Cumhur'a koruma zırhı

Baştan söylemek gerekir ki MHP'nin cinsel saldırı suçuna adı karışan bir il başkanını ya da üyesini koruması mümkün değildir. Ülkücülerin bu tür suçlamalarda yasal yolların dışında cezalandırmalara gittikleri oldu ve oluyor.

Fakat Diyarbakır olayı, bürokrasinin MHP'yi kayırdığını kanıtlıyor.

Kayaalp gözaltına alınmadan bir gün önce MHP Genel Merkezi'ne haber uçurularak, partinin şüpheliyle ilişiğini kesmesine zaman ve imkan tanındı. Ardından soruşturmanın ihaleye fesat karıştırma kapsamında yürütüldüğü bilgisi sızdırılarak, cinsel saldırı suçu perdelendi. Bu yöntemle MHP'nin kurumsal kimliğinin zedelenmesinin önüne geçildi.

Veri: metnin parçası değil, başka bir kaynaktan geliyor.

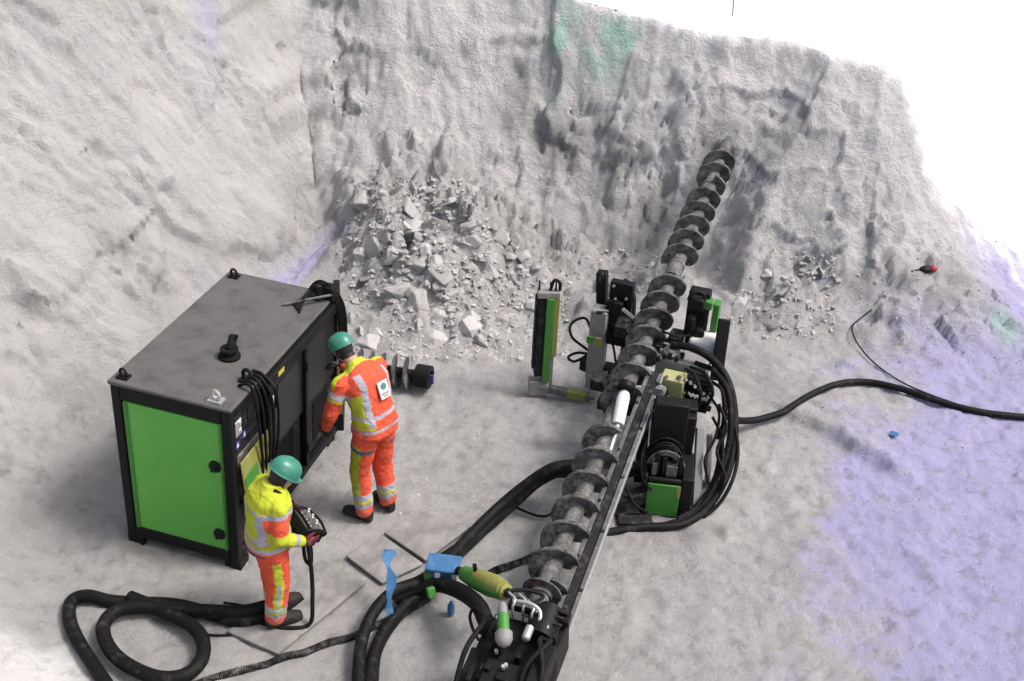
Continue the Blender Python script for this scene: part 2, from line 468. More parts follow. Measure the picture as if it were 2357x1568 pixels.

Elinizi vicdanınıza koyarak söyleyin.

Kayaalp, CHP il başkanı olsaydı bu partinin genel merkezine haber uçurulur muydu?

Ne mümkün!

Kayaalp, CHP'li olsaydı, başta TRT olmak olmak üzere medya ordusu eşliğinde, hatta canlı yayında parti binası basılarak, makamından gözaltına alınırdı. Cumhurbaşkanı Erdoğan, bütün CHP'lileri meydan meydan sapıklıkla suçlardı. Yapmadığı iş mi sanki? Erdoğan, bazıları dedikodu ve iftiradan ibaret taciz iddialarından ötürü CHP'ye "Taciz ve tecavüzcülerin partisi" diye defalarca hakaret etmedi mi?

İstanbul Büyükşehir Belediyesi'nde, PKK'lı olmakla suçlanan bir kadın çalışan tedavi gördüğü hastaneden çıkarken değil, taburcu olup işbaşı yaptığı gün belediyeye girerken ve polis kameraları önünde gözaltına alınmıştı. Buna karşın Diyarbakır'da MHP'ye özel hukuk uygulanıyor ve soruşturmada imtiyaz sağlanıyor. MHP'nin Kayaalp'le ilişkisini kesmesi sağladıktan sonra gözaltı işlemi yapılıyor.

Merak ediyorum.

Acaba AK Partili ve MHP'li yöneticilerin adlarının karıştığı suçlarda parti merkezleri el altından bilgilendiriyor mu?

'Suçlular ve Güçlüler' operasyondan önce haberdar ediliyor mu?

Koruma zırhının yargı ayakları bulunuyor mu?

Bu ülkede, suç işleseler bile asla yargılanmayacak imtiyazlılar ve suçsuzken yargısız infaz edilecek olanlar mı var?

Vali Karaloğlu'nu MHP'ye şikayet etmişti

Cihan Kayaalp, 2008'de Temiz Toplum Derneği Diyarbakır İl Başkanıydı. O tarihte Vatansever Kuvvetler Güçbirliği Hareketi adlı aşırı milliyetçi yapılanmanın Diyarbakır ayağına yönelik operasyonda tutuklandı.

Cumhur İttifakı ile birlikte Kayaalp, Diyarbakır'da güçlendi.

Kayaalp'in eski Diyarbakır Valisi Münir Karaloğlu ile ilişkisinin gergin olduğu...

Kuzey Irak'tan gelen bir heyetin armağan ettiği 'Kürdistan' yazılı albümü aldığı için Karaloğlu'nu MHP Genel Merkezi'ne şikayet ettiği iddia ediliyor. Hatta Karaloğlu'nun Kayaalp'i Diyarbakır Anneleri'nin düzenlediği iftara çağırmadığı, son anda İçişleri Bakanı Süleyman Soylu'nun devreye girmesiyle davet edildiği iddia ediliyor. Karaloğlu'nun merkeze çekilmesinde Kayaalp'in rol sahibi olduğu söyleniyor.